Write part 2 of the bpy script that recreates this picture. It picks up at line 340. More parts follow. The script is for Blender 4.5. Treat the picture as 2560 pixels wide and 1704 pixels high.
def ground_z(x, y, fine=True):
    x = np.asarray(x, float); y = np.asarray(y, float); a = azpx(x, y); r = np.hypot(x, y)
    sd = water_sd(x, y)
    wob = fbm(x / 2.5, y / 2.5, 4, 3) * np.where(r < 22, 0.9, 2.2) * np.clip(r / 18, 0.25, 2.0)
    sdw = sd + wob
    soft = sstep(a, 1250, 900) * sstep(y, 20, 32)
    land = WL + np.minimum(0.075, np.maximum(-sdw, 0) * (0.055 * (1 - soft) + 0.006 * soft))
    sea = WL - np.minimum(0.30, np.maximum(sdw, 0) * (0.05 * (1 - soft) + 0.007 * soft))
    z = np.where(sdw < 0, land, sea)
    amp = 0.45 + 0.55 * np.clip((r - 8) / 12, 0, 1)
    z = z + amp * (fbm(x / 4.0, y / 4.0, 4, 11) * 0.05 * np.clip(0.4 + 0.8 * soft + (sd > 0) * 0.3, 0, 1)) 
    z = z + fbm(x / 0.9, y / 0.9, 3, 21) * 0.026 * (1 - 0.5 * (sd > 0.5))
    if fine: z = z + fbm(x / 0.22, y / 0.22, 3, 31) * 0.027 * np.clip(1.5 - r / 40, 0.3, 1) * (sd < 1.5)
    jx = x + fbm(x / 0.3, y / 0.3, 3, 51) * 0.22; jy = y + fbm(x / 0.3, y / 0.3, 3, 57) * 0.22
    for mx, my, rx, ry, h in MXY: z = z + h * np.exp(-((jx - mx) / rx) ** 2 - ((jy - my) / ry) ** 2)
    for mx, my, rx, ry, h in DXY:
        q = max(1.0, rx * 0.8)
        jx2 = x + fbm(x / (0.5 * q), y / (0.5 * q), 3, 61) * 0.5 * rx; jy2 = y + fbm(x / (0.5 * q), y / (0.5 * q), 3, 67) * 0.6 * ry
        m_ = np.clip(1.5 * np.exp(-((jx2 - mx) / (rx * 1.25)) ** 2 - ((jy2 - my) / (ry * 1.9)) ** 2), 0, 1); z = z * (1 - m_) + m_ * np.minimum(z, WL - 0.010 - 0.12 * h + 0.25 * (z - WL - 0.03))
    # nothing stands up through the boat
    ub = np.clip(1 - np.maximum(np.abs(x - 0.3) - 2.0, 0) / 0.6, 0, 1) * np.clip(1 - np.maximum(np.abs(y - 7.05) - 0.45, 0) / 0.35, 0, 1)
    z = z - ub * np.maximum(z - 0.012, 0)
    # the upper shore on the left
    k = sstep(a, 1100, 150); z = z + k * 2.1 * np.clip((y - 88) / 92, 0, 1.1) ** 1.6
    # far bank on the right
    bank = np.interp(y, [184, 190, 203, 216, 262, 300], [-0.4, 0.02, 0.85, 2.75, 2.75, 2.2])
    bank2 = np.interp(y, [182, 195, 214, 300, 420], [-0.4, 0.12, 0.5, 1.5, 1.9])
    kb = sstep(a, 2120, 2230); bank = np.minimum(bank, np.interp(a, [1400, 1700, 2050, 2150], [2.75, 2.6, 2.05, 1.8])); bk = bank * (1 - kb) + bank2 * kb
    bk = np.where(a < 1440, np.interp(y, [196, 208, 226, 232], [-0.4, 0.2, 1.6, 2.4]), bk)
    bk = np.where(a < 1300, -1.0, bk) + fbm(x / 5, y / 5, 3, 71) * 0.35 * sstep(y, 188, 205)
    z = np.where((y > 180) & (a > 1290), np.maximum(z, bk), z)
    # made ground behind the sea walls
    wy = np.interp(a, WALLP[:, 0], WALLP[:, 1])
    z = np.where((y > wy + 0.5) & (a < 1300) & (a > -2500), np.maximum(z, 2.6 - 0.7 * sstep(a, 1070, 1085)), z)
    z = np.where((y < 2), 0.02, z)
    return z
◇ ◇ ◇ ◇
Output the listing above exactly as it appears.

**SOLUTION TO THIS EXERCISE**
Write part 2 of the bpy script that recreates this picture. It picks up at line 340. More parts follow. The script is for Blender 4.5. Treat the picture as 2560 pixels wide and 1704 pixels high.
def ground_z(x, y, fine=True):
    x = np.asarray(x, float); y = np.asarray(y, float); a = azpx(x, y); r = np.hypot(x, y)
    sd = water_sd(x, y)
    wob = fbm(x / 2.5, y / 2.5, 4, 3) * np.where(r < 22, 0.9, 2.2) * np.clip(r / 18, 0.25, 2.0)
    sdw = sd + wob
    soft = sstep(a, 1250, 900) * sstep(y, 20, 32)
    land = WL + np.minimum(0.075, np.maximum(-sdw, 0) * (0.055 * (1 - soft) + 0.006 * soft))
    sea = WL - np.minimum(0.30, np.maximum(sdw, 0) * (0.05 * (1 - soft) + 0.007 * soft))
    z = np.where(sdw < 0, land, sea)
    amp = 0.45 + 0.55 * np.clip((r - 8) / 12, 0, 1)
    z = z + amp * (fbm(x / 4.0, y / 4.0, 4, 11) * 0.05 * np.clip(0.4 + 0.8 * soft + (sd > 0) * 0.3, 0, 1)) 
    z = z + fbm(x / 0.9, y / 0.9, 3, 21) * 0.026 * (1 - 0.5 * (sd > 0.5))
    if fine: z = z + fbm(x / 0.22, y / 0.22, 3, 31) * 0.027 * np.clip(1.5 - r / 40, 0.3, 1) * (sd < 1.5)
    jx = x + fbm(x / 0.3, y / 0.3, 3, 51) * 0.22; jy = y + fbm(x / 0.3, y / 0.3, 3, 57) * 0.22
    for mx, my, rx, ry, h in MXY: z = z + h * np.exp(-((jx - mx) / rx) ** 2 - ((jy - my) / ry) ** 2)
    for mx, my, rx, ry, h in DXY:
        q = max(1.0, rx * 0.8)
        jx2 = x + fbm(x / (0.5 * q), y / (0.5 * q), 3, 61) * 0.5 * rx; jy2 = y + fbm(x / (0.5 * q), y / (0.5 * q), 3, 67) * 0.6 * ry
        m_ = np.clip(1.5 * np.exp(-((jx2 - mx) / (rx * 1.25)) ** 2 - ((jy2 - my) / (ry * 1.9)) ** 2), 0, 1); z = z * (1 - m_) + m_ * np.minimum(z, WL - 0.010 - 0.12 * h + 0.25 * (z - WL - 0.03))
    # nothing stands up through the boat
    ub = np.clip(1 - np.maximum(np.abs(x - 0.3) - 2.0, 0) / 0.6, 0, 1) * np.clip(1 - np.maximum(np.abs(y - 7.05) - 0.45, 0) / 0.35, 0, 1)
    z = z - ub * np.maximum(z - 0.012, 0)
    # the upper shore on the left
    k = sstep(a, 1100, 150); z = z + k * 2.1 * np.clip((y - 88) / 92, 0, 1.1) ** 1.6
    # far bank on the right
    bank = np.interp(y, [184, 190, 203, 216, 262, 300], [-0.4, 0.02, 0.85, 2.75, 2.75, 2.2])
    bank2 = np.interp(y, [182, 195, 214, 300, 420], [-0.4, 0.12, 0.5, 1.5, 1.9])
    kb = sstep(a, 2120, 2230); bank = np.minimum(bank, np.interp(a, [1400, 1700, 2050, 2150], [2.75, 2.6, 2.05, 1.8])); bk = bank * (1 - kb) + bank2 * kb
    bk = np.where(a < 1440, np.interp(y, [196, 208, 226, 232], [-0.4, 0.2, 1.6, 2.4]), bk)
    bk = np.where(a < 1300, -1.0, bk) + fbm(x / 5, y / 5, 3, 71) * 0.35 * sstep(y, 188, 205)
    z = np.where((y > 180) & (a > 1290), np.maximum(z, bk), z)
    # made ground behind the sea walls
    wy = np.interp(a, WALLP[:, 0], WALLP[:, 1])
    z = np.where((y > wy + 0.5) & (a < 1300) & (a > -2500), np.maximum(z, 2.6 - 0.7 * sstep(a, 1070, 1085)), z)
    z = np.where((y < 2), 0.02, z)
    return z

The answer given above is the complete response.